▸ **Material provided**:
..........

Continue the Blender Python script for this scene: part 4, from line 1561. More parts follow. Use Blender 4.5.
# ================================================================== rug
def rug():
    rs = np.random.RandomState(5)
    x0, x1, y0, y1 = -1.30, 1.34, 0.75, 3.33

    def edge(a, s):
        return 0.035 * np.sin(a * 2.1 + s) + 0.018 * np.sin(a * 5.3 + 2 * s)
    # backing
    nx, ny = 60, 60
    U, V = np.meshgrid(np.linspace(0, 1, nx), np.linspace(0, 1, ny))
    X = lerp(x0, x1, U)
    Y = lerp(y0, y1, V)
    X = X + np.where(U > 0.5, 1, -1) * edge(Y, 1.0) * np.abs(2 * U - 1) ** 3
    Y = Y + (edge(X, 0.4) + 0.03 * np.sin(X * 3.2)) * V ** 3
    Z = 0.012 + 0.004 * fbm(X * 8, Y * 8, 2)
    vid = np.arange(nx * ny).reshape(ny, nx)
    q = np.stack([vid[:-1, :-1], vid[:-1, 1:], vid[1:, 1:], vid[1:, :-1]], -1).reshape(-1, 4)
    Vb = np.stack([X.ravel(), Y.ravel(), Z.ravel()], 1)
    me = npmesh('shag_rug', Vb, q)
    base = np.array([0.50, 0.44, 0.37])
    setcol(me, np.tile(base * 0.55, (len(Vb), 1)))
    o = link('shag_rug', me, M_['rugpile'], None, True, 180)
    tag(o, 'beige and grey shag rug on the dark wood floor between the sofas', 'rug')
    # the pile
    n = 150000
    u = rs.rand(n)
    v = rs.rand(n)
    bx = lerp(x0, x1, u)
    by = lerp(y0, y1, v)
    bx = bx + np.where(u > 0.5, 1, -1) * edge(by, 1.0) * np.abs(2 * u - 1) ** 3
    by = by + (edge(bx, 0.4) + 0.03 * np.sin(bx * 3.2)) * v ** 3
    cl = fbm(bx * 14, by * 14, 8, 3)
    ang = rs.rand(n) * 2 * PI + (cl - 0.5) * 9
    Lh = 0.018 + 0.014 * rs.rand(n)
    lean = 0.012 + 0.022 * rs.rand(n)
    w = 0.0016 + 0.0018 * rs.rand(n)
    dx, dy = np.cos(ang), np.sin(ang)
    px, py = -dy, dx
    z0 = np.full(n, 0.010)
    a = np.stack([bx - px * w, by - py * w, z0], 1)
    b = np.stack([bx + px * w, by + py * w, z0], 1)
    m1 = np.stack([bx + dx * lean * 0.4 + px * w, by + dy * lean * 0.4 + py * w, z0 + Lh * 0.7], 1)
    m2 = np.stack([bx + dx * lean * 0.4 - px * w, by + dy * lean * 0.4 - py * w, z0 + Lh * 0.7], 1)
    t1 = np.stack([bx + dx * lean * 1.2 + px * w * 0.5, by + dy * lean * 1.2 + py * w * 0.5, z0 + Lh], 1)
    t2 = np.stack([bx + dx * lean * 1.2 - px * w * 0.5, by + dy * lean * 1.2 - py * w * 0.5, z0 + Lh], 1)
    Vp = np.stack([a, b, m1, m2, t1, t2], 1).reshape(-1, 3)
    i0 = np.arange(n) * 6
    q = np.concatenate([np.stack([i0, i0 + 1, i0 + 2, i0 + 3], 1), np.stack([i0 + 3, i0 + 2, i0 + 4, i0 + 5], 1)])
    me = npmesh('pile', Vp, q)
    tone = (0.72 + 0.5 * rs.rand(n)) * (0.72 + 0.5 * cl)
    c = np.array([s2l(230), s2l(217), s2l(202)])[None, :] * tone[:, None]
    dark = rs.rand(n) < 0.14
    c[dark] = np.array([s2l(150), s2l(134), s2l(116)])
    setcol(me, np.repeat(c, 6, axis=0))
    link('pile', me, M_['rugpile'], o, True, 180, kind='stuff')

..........

▸ **Given exercise**: Quote every line of the data, word for word.

▸ **Result for this task**:
Continue the Blender Python script for this scene: part 4, from line 1561. More parts follow. Use Blender 4.5.
# ================================================================== rug
def rug():
    rs = np.random.RandomState(5)
    x0, x1, y0, y1 = -1.30, 1.34, 0.75, 3.33

    def edge(a, s):
        return 0.035 * np.sin(a * 2.1 + s) + 0.018 * np.sin(a * 5.3 + 2 * s)
    # backing
    nx, ny = 60, 60
    U, V = np.meshgrid(np.linspace(0, 1, nx), np.linspace(0, 1, ny))
    X = lerp(x0, x1, U)
    Y = lerp(y0, y1, V)
    X = X + np.where(U > 0.5, 1, -1) * edge(Y, 1.0) * np.abs(2 * U - 1) ** 3
    Y = Y + (edge(X, 0.4) + 0.03 * np.sin(X * 3.2)) * V ** 3
    Z = 0.012 + 0.004 * fbm(X * 8, Y * 8, 2)
    vid = np.arange(nx * ny).reshape(ny, nx)
    q = np.stack([vid[:-1, :-1], vid[:-1, 1:], vid[1:, 1:], vid[1:, :-1]], -1).reshape(-1, 4)
    Vb = np.stack([X.ravel(), Y.ravel(), Z.ravel()], 1)
    me = npmesh('shag_rug', Vb, q)
    base = np.array([0.50, 0.44, 0.37])
    setcol(me, np.tile(base * 0.55, (len(Vb), 1)))
    o = link('shag_rug', me, M_['rugpile'], None, True, 180)
    tag(o, 'beige and grey shag rug on the dark wood floor between the sofas', 'rug')
    # the pile
    n = 150000
    u = rs.rand(n)
    v = rs.rand(n)
    bx = lerp(x0, x1, u)
    by = lerp(y0, y1, v)
    bx = bx + np.where(u > 0.5, 1, -1) * edge(by, 1.0) * np.abs(2 * u - 1) ** 3
    by = by + (edge(bx, 0.4) + 0.03 * np.sin(bx * 3.2)) * v ** 3
    cl = fbm(bx * 14, by * 14, 8, 3)
    ang = rs.rand(n) * 2 * PI + (cl - 0.5) * 9
    Lh = 0.018 + 0.014 * rs.rand(n)
    lean = 0.012 + 0.022 * rs.rand(n)
    w = 0.0016 + 0.0018 * rs.rand(n)
    dx, dy = np.cos(ang), np.sin(ang)
    px, py = -dy, dx
    z0 = np.full(n, 0.010)
    a = np.stack([bx - px * w, by - py * w, z0], 1)
    b = np.stack([bx + px * w, by + py * w, z0], 1)
    m1 = np.stack([bx + dx * lean * 0.4 + px * w, by + dy * lean * 0.4 + py * w, z0 + Lh * 0.7], 1)
    m2 = np.stack([bx + dx * lean * 0.4 - px * w, by + dy * lean * 0.4 - py * w, z0 + Lh * 0.7], 1)
    t1 = np.stack([bx + dx * lean * 1.2 + px * w * 0.5, by + dy * lean * 1.2 + py * w * 0.5, z0 + Lh], 1)
    t2 = np.stack([bx + dx * lean * 1.2 - px * w * 0.5, by + dy * lean * 1.2 - py * w * 0.5, z0 + Lh], 1)
    Vp = np.stack([a, b, m1, m2, t1, t2], 1).reshape(-1, 3)
    i0 = np.arange(n) * 6
    q = np.concatenate([np.stack([i0, i0 + 1, i0 + 2, i0 + 3], 1), np.stack([i0 + 3, i0 + 2, i0 + 4, i0 + 5], 1)])
    me = npmesh('pile', Vp, q)
    tone = (0.72 + 0.5 * rs.rand(n)) * (0.72 + 0.5 * cl)
    c = np.array([s2l(230), s2l(217), s2l(202)])[None, :] * tone[:, None]
    dark = rs.rand(n) < 0.14
    c[dark] = np.array([s2l(150), s2l(134), s2l(116)])
    setcol(me, np.repeat(c, 6, axis=0))
    link('pile', me, M_['rugpile'], o, True, 180, kind='stuff')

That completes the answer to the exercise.